[Rd] type.convert and doubles

Simon Urbanek simon.urbanek at r-project.org
Sat Apr 19 19:06:15 CEST 2014


On Apr 19, 2014, at 9:00 AM, Martin Maechler <maechler at stat.math.ethz.ch> wrote:

>>>>>> McGehee, Robert <Robert.McGehee at geodecapital.com>
>>>>>>    on Thu, 17 Apr 2014 19:15:47 -0400 writes:
> 
>>> This is all application specific and
>>> sort of beyond the scope of type.convert(), which now behaves as it
>>> has been documented to behave.
> 
>> That's only a true statement because the documentation was changed to reflect the new behavior! The new feature in type.convert certainly does not behave according to the documentation as of R 3.0.3. Here's a snippit:
> 
>> The first type that can accept all the
>> non-missing values is chosen (numeric and complex return values
>> will represented approximately, of course).
> 
>> The key phrase is in parentheses, which reminds the user to expect a possible loss of precision.

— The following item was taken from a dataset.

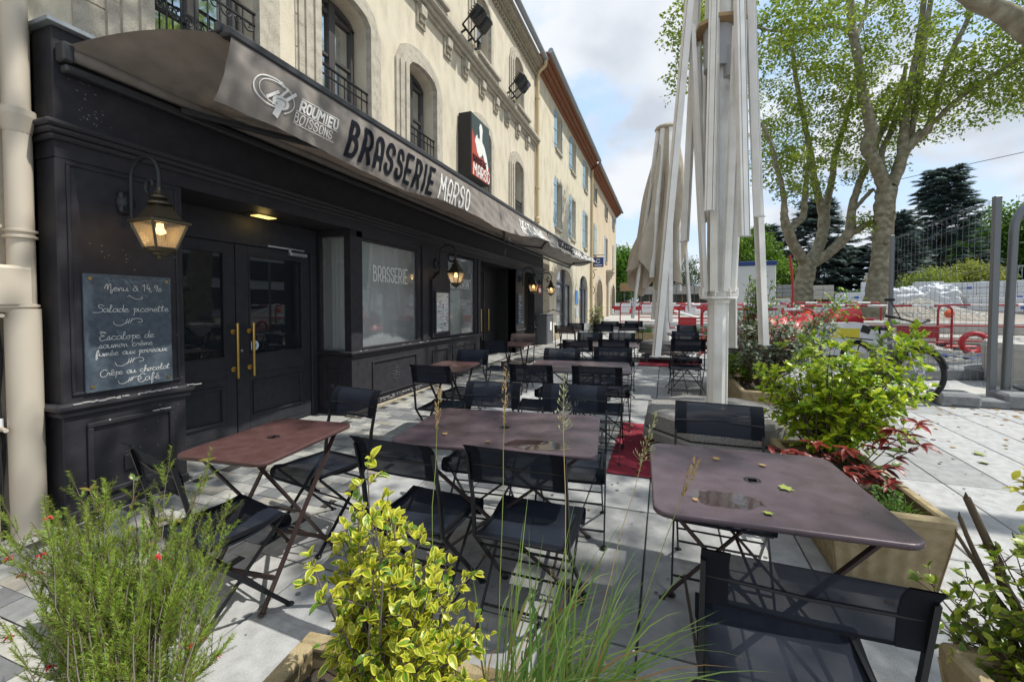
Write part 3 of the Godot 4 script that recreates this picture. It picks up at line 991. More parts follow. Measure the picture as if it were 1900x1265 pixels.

That important parenthetical was removed from the documentation in R 3.1.0 (among other changes).
> 
>> Putting aside the fact that this introduces a large amount of unnecessary work rewriting SQL / data import code, SQL packages, my biggest conceptual problem is that I can no longer rely on a particular function call returning a particular class. In my example querying stock prices, about 5% of prices came back as factors and the remaining 95% as numeric, so we had random errors popping in throughout the morning.
> 
>> Here's a short example showing us how the new behavior can be unreliable. I pass a character representation of a uniformly distributed random variable to type.convert. 90% of the time it is converted to "numeric" and 10% it is a "factor" (in R 3.1.0). In the 10% of cases in which type.convert converts to a factor the leading non-zero digit is always a 9. So if you were expecting a numeric value, then 1 in 10 times you may have a bug in your code that didn't exist before.
> 
>>> options(digits=16)
>>> cl <- NULL; for (i in 1:10000) cl[i] <- class(type.convert(format(runif(1))))
>>> table(cl)
>> cl
>> factor numeric
>> 990    9010
> 
> Yes.  
> 
> Murray's point is valid, too.
> 
> But in my view, with the reasoning we have seen here,
> *and* with the well known software design principle of
> "least surprise" in mind,
> I also do think that the default for type.convert() should be what
> it has been for > 10 years now.
> 

I think there should be two separate discussions:

a) have an option (argument to type.convert and possibly read.table) to enable/disable this behavior. I'm strongly in favor of this.

b) decide what the default for a) will be. I have no strong opinion, I can see arguments in both directions

But most importantly I think a) is better than the status quo - even if the discussion about b) drags out.